Suspension of public prosecution in cases involving suspected juvenile offenders has been adopted in Shanghai, Nanjing of East China's Jiangsu Province and North China's Hebei Province, sources said.
If no other infractions are committed during the suspension period by the suspects, those juveniles suspected of committing minor crimes will not be prosecuted by the procuratorate authority, according to Beijing Haidian District People's Procuratorate Prosecutor-General Sun Li.
But if the young offenders are suspected of committing new crimes, they will be prosecuted by the local procuratorate for the new crime as well as the original infraction.

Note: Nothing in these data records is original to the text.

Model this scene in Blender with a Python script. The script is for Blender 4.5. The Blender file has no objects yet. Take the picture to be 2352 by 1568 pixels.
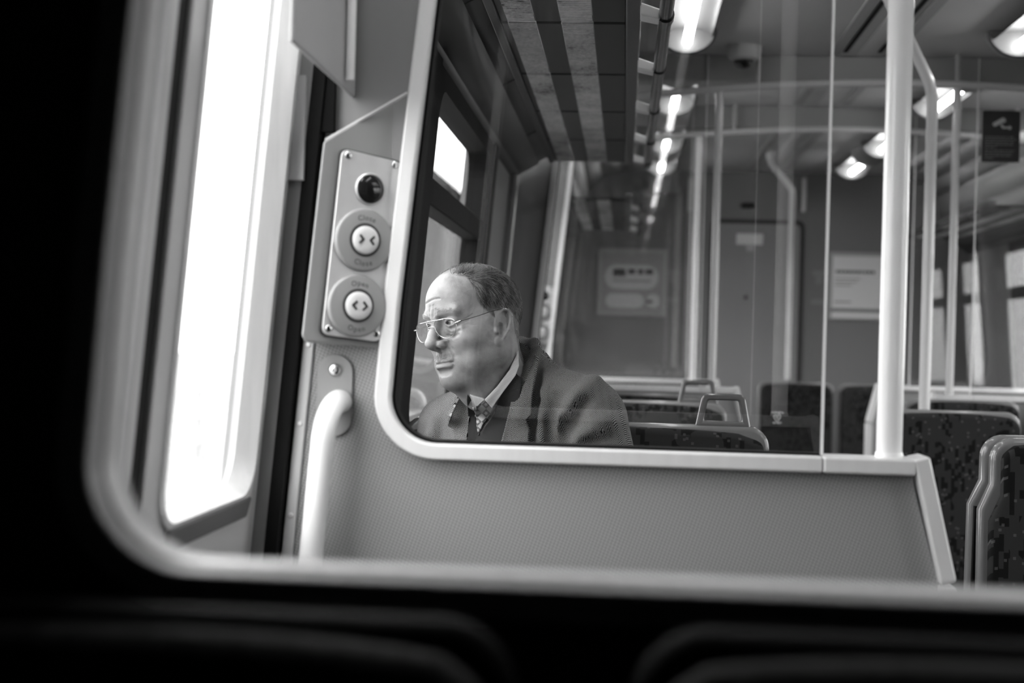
import bpy, bmesh, math, random
import numpy as np
from mathutils import Vector, Matrix
from mathutils.bvhtree import BVHTree
import openvdb
random.seed(7)
rng = np.random.default_rng(11)
C = bpy.context.scene.collection
EYE = 1.25          # everything is laid out with z = 0 at eye height, then lifted by EYE at the end

# ------------------------------------------------------------------ camera, sky, exposure
FPX, PCX, PCY = 3267.0, 1176.0, 784.0
YAW, ROLL = math.atan((1435.0 - PCX) / FPX), 0.027
_F = np.array([-math.sin(YAW), math.cos(YAW), 0.0]); _R0 = np.array([math.cos(YAW), math.sin(YAW), 0.0]); _U0 = np.array([0, 0, 1.0])
_R = math.cos(ROLL) * _R0 + math.sin(ROLL) * _U0
_U = -math.sin(ROLL) * _R0 + math.cos(ROLL) * _U0
cam_data = bpy.data.cameras.new('camera')
cam = bpy.data.objects.new('camera', cam_data); C.objects.link(cam)
cam_data.sensor_width = 36.0; cam_data.lens = FPX / 2352.0 * 36.0
cam_data.clip_start = 0.02; cam_data.clip_end = 500
m = Matrix.Identity(4)
for i in range(3):
    m[i][0] = _R[i]; m[i][1] = _U[i]; m[i][2] = -_F[i]
cam.matrix_world = m
cam_data.dof.use_dof = True; cam_data.dof.focus_distance = 2.62; cam_data.dof.aperture_fstop = 3.2
cam_data.dof.aperture_blades = 9
bpy.context.scene.camera = cam

world = bpy.data.worlds.new('overcast_sky'); bpy.context.scene.world = world; world.use_nodes = True
wn = world.node_tree.nodes; wl_ = world.node_tree.links; wn.clear()
wo = wn.new('ShaderNodeOutputWorld'); wb = wn.new('ShaderNodeBackground'); wt = wn.new('ShaderNodeTexCoord')
ws = wn.new('ShaderNodeSeparateXYZ'); wr = wn.new('ShaderNodeMapRange')
wl_.new(wt.outputs['Generated'], ws.inputs[0]); wl_.new(ws.outputs['Z'], wr.inputs['Value'])
wr.inputs['From Min'].default_value = -0.05; wr.inputs['From Max'].default_value = 0.9
wr.inputs['To Min'].default_value = 3.9; wr.inputs['To Max'].default_value = 7.8
wb.inputs['Color'].default_value = (1, 1, 1, 1)
wl_.new(wr.outputs['Result'], wb.inputs['Strength']); wl_.new(wb.outputs[0], wo.inputs[0])

sc = bpy.context.scene
sc.view_settings.view_transform = 'Standard'; sc.view_settings.look = 'None'
sc.view_settings.exposure = 0.85; sc.view_settings.gamma = 1.0; sc.view_settings.use_curve_mapping = False
sc.cycles.max_bounces = 10; sc.cycles.transparent_max_bounces = 24
sc.cycles.diffuse_bounces = 5; sc.cycles.glossy_bounces = 5
sc.cycles.sample_clamp_indirect = 6.0
sc.cycles.caustics_reflective = False; sc.cycles.caustics_refractive = False

def portal(loc, rot, sx, sy):
    l = bpy.data.lights.new('window_portal', 'AREA'); l.shape = 'RECTANGLE'; l.size = sx; l.size_y = sy
    l.cycles.is_portal = True
    o = bpy.data.objects.new('window_portal', l); C.objects.link(o); o.location = loc; o.rotation_euler = rot
for ya, yb in ((.92, 1.28), (1.5, 1.9), (2.12, 2.86), (3.06, 4.28), (5.3, 5.7), (5.8, 6.2)):
    portal((-.56, (ya + yb) / 2, .14), (0, math.radians(-90), 0), .85, yb - ya)
for ya, yb in ((2.3, 3.3), (3.5, 4.7), (6.62, 7.72), (1.0, 1.9)):
    portal((2.16, (ya + yb) / 2, .14), (0, math.radians(90), 0), .85, yb - ya)

def ray(u, v):
    d = _F + _R * ((u - PCX) / FPX) - _U * ((v - PCY) / FPX)
    return d
def at(u, v, Y):
    d = ray(u, v); return d * (Y / d[1])
def onplane(u, v, p0, n):
    d = ray(u, v); return d * (np.dot(p0, n) / np.dot(d, n))

# ------------------------------------------------------------------ materials
M = {}
def mat(name, col, rough=.5, metal=0., spec=.5, emit=0., coat=0.):
    mt = bpy.data.materials.new(name); mt.use_nodes = True
    b = mt.node_tree.nodes['Principled BSDF']
    b.inputs['Base Color'].default_value = (col, col, col, 1); b.inputs['Roughness'].default_value = rough
    b.inputs['Metallic'].default_value = metal; b.inputs['Specular IOR Level'].default_value = spec
    b.inputs['Coat Weight'].default_value = coat
    if emit:
        b.inputs['Emission Color'].default_value = (1, 1, 1, 1); b.inputs['Emission Strength'].default_value = emit
    M[name] = mt; return mt
def nn(mt, t, **kw):
    n = mt.node_tree.nodes.new(t)
    for k, v in kw.items(): setattr(n, k, v)
    return n
def lk(mt, a, b): mt.node_tree.links.new(a, b)
def bsdf(mt): return mt.node_tree.nodes['Principled BSDF']
def math_n(mt, op, a, b=None, c=None):
    n = nn(mt, 'ShaderNodeMath', operation=op)
    for i, x in enumerate((a, b, c)):
        if x is None: continue
        if isinstance(x, (int, float)): n.inputs[i].default_value = x
        else: lk(mt, x, n.inputs[i])
    return n.outputs[0]
def ramp(mt, fac, stops, interp='LINEAR'):
    n = nn(mt, 'ShaderNodeValToRGB'); cr = n.color_ramp; cr.interpolation = interp
    while len(cr.elements) < len(stops): cr.elements.new(.5)
    for e, (p, c) in zip(cr.elements, stops): e.position = p; e.color = (c, c, c, 1)
    lk(mt, fac, n.inputs[0]); return n.outputs[0]
def noisy(name, c0, c1, scale, rough=.5, metal=0., bump=0., detail=4, stretch=(1, 1, 1), spec=.5):
    mt = mat(name, c0, rough, metal, spec)
    tc = nn(mt, 'ShaderNodeTexCoord'); mp = nn(mt, 'ShaderNodeMapping'); mp.inputs['Scale'].default_value = stretch
    no = nn(mt, 'ShaderNodeTexNoise'); no.inputs['Scale'].default_value = scale; no.inputs['Detail'].default_value = detail
    lk(mt, tc.outputs['Object'], mp.inputs[0]); lk(mt, mp.outputs[0], no.inputs['Vector'])
    lk(mt, ramp(mt, no.outputs[0], [(.3, c0), (.7, c1)]), bsdf(mt).inputs['Base Color'])
    if bump:
        bp = nn(mt, 'ShaderNodeBump'); bp.inputs['Strength'].default_value = bump; bp.inputs['Distance'].default_value = .001
        lk(mt, no.outputs[0], bp.inputs['Height']); lk(mt, bp.outputs[0], bsdf(mt).inputs['Normal'])
    return mt

noisy('aluminium', .68, .74, 60, .38, .1, 0, stretch=(1, 1, .1))
noisy('aluminium_shaded', .27, .31, 60, .45, .1, 0, stretch=(1, 1, .1))  # copy of aluminium, darkened for the unlit side of the near frame
noisy('alu_matt', .5, .58, 80, .5, .2, 0, stretch=(1, 1, .1))
noisy('steel_plate', .62, .70, 30, .42, .6, 0)
mat('pole_white', .86, .28, 0, .5, 0, .4)
mat('pole_grey', .6, .24, 0, .5, 0, .3)
mat('chrome', .7, .15, 1.)
noisy('ceiling_panel', .50, .54, 3, .55)
mat('header_panel', .32, .5)
mat('wall_grey', .22, .5)
mat('wall_light', .42, .45)
mat('cove', .13, .45)
mat('door_leaf', .52, .4)
mat('door_leaf_dark', .07, .5)
mat('rubber', .005, .7, 0, .15)
mat('black', .004, .6, 0, .1)
mat('black_gloss', .01, .12)
mat('shaded_back', .012, .7)  # dimness of the camera end put into the colour of its surfaces
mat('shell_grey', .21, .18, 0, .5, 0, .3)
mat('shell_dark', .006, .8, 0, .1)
mat('white_plastic', .7, .4)
mat('light_grey', .45, .4)
mat('mid_grey', .2, .5)
mat('ring_grey', .30, .4)
mat('floor_vinyl', .06, .5)
mat('rack_dark', .045, .5)
mat('rail_black', .02, .2)
mat('print_dark', .04, .6)
mat('paper', .4, .5)
mat('tube', 1, .5, emit=12.)
mat('end_wall', .20, .45)
mat('end_door', .27, .4)
mat('seam', .03, .6)
mat('paper_white', .75, .6)

def glass_mat(name, ior=1.5, tint=.96):
    mt = bpy.data.materials.new(name); mt.use_nodes = True; n = mt.node_tree.nodes; n.clear()
    out = nn(mt, 'ShaderNodeOutputMaterial'); mx = nn(mt, 'ShaderNodeMixShader'); tr = nn(mt, 'ShaderNodeBsdfTransparent')
    gl = nn(mt, 'ShaderNodeBsdfGlossy'); fr = nn(mt, 'ShaderNodeFresnel'); fr.inputs['IOR'].default_value = ior
    tr.inputs[0].default_value = (tint, tint, tint, 1); gl.inputs['Roughness'].default_value = 0.0
    geo = nn(mt, 'ShaderNodeNewGeometry')
    lay = nn(mt, 'ShaderNodeLayerWeight'); lay.inputs['Blend'].default_value = .0
    # same reflectance from both sides of each face
    f = math_n(mt, 'MULTIPLY', math_n(mt, 'POWER', math_n(mt, 'SUBTRACT', 1.0, math_n(mt, 'ABSOLUTE', dotn(mt))), 5.0), 1 - ((ior - 1) / (ior + 1)) ** 2)
    f = math_n(mt, 'ADD', f, ((ior - 1) / (ior + 1)) ** 2)
    lk(mt, f, mx.inputs[0]); lk(mt, tr.outputs[0], mx.inputs[1]); lk(mt, gl.outputs[0], mx.inputs[2]); lk(mt, mx.outputs[0], out.inputs[0])
    M[name] = mt; return mt
def dotn(mt):
    g = nn(mt, 'ShaderNodeNewGeometry'); vm = nn(mt, 'ShaderNodeVectorMath', operation='DOT_PRODUCT')
    lk(mt, g.outputs['Normal'], vm.inputs[0]); lk(mt, g.outputs['Incoming'], vm.inputs[1]); return vm.outputs['Value']
glass_mat('glass', 1.62); glass_mat('window_glass', 1.45, .9); glass_mat('lens_glass', 1.5, .97)

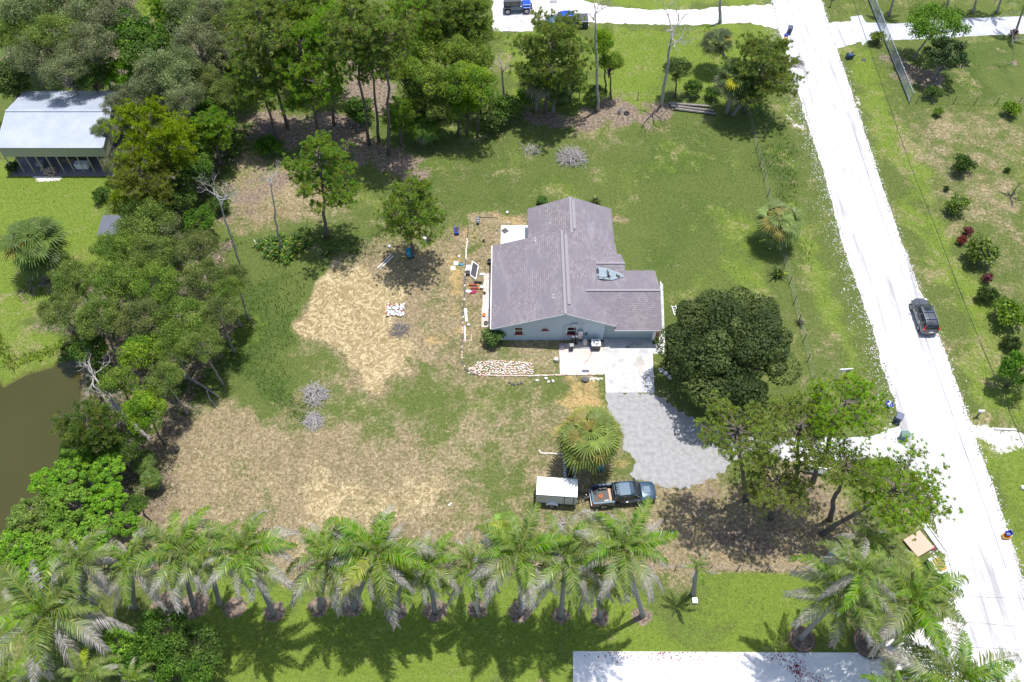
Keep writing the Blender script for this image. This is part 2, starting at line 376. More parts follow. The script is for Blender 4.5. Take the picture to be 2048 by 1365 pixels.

"It is necessary and practical to introduce the prosecution suspension system to our work in dealing with minor crimes," he said.
Sun added that most suspects in cases involving minor crimes are first-time offenders, or those who are simply in the wrong place at the wrong time.
"They often feel remorseful after being caught," Sun said. "Thus, if court judgments leave them with criminal records, it will be even more difficult for them to have normal lives like others."
Sun added that they could possibly be induced in prison to commit more crimes, noting that the prosecution suspension system will help educate juvenile delinquents to mend their ways and become useful to society.
"The principle of reducing crime is to prevent it and reform criminals, instead of merely to punish them," he said.
Statistics show that 80 per cent of the criminals under 18 in China are incarcerated, but that the percentage in Germany is 4 per cent and 1 per cent in Japan.
Haidian has recorded 300 young offenders annually in recent years, and most of the crimes are minor infractions with possible prison terms of less than three years.